Sam currently co-runs the My First Million podcast with Shaan Puri. Before that he founded The Hustle (a media company acquired by HubSpot in 2021), and way before that he ran a hot dog business and sold moonshine online.

In August of 2021, I got to sit down as a guest on Shaan Puri and Sam Parr’s podcast. A couple months later, we brought it full circle by inviting Sam onto the Shake Up to chat with me and comedian Alexis Gay about his early career.

Building is rarely a linear path and Sam’s trajectory is no exception:

  • Sam Parr started out as a music business major before ditching college for tech
  • He was an early hire at Air Bed and Breakfast (yep, today’s AirBnB)
  • Sam turned a small meet up into a conference pulling in over a quarter million in revenue
  • He built a high-earning media company all from an email list

Read the full story here or catch it on our podcast. First up: Southern Sam’s Hot Dog Stand.

Sam Parr’s Hot Dog Hustle

Brianne Kimmel: So how did you decide to start a hotdog truck? 

Sam Parr: Hot dog stand! The reason why it’s important that it's not a truck is because there's different laws. And so the barrier to entry for the stand is very low. I was able to get one for 500 bucks and ran it as a side hustle while going to school. 

I don't know how to cook. I still don't. But  I just lucked into it. And I had a funny shtick where it was called “Southern Sam’s, Wieners as big as a baby's arm.” And if you put your baby's arm in a bun, put mustard on it, and let us take a picture of it, then you got a free hot dog.

Alexis Gay: Brilliant. I was listening to your show earlier today and something that really stuck out to me that I feel sets you apart in how you talk about business is that you have a lot of true hands-on real-world experience. 

You really ran a hot dog stand. That's where you started. 

Sam Parr: It was great: 

  • On a slow day, I’d make 200 bucks
  • On a really good day, I’d walk home with $1,000, $2,000 of cash in my pocket 

When you're 21 years old, you're rich. It was a lot of fun. 

It's so hard though. It's just physically demanding. You see my skin. I'm very white and I would get the worst sunburn. It was so hot.

When I was doing it, I was like, “I need to make money on the internet.”

I started an online store and I would be in class and my phone would be going ka-ching, ka-ching. And I would walk out of class with a thousand dollars in my PayPal account. And I'm like, “oh man, this is way better.”

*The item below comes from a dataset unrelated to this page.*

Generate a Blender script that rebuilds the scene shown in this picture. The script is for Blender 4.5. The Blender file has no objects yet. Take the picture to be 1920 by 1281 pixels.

Alexis Gay: What was that business? 

Sam Parr: So it was an online liquor store. But eventually I got rid of that and I got rid of the hotdog stand and I moved out to San Francisco.

Sam Parr Starts Up in Tech

Brianne Kimmel: How did you make the jump from hotdogs to tech?

Sam Parr: I cold emailed this guy named Brian. And he had a company called Air Bed and Breakfast. I was like, “Hey, this sounds like a cool thing. I want to interview. I think I can help make it better by doing X, Y, and Z.” And they were like, “Are you in the Bay Area?” And I was like, “Yeah, yeah, yeah, I'm there.” And he goes, “Alright, great. Come to the office on Monday.”

So I booked the flight and I flew out and got an interview there.

That's how I got introduced to startups. And then I eventually got rid of all my stuff and moved to San Francisco. 

Alexis Gay: How did you identify that Air Bed and Breakfast was a startup you really saw potential in to the point that you were willing to move your entire life?

Sam Parr: I don't know. I didn’t really think too far ahead of what was going to happen. When I was talking and telling my parents about it they're like, “this sounds like a Ponzi scheme.”

So how did I know that they were going to be interesting? I didn't. I had no idea. It was a total guess. It sounded cool.

One of their fifth or eighth employees, something like that, was a guy named Chris Lukezik and he was a famous runner. I was a runner. I went to school on an athletic scholarship for track and field. 

Lukezic quit his professional career as a runner—which isn't exactly lucrative—to work as the eighth employee or something at Air Bed and Breakfast. And I was like, “Damn, if this guy went to Georgetown, he's probably smart.” And he quit his running career. I'm in. And so that's how I got looped.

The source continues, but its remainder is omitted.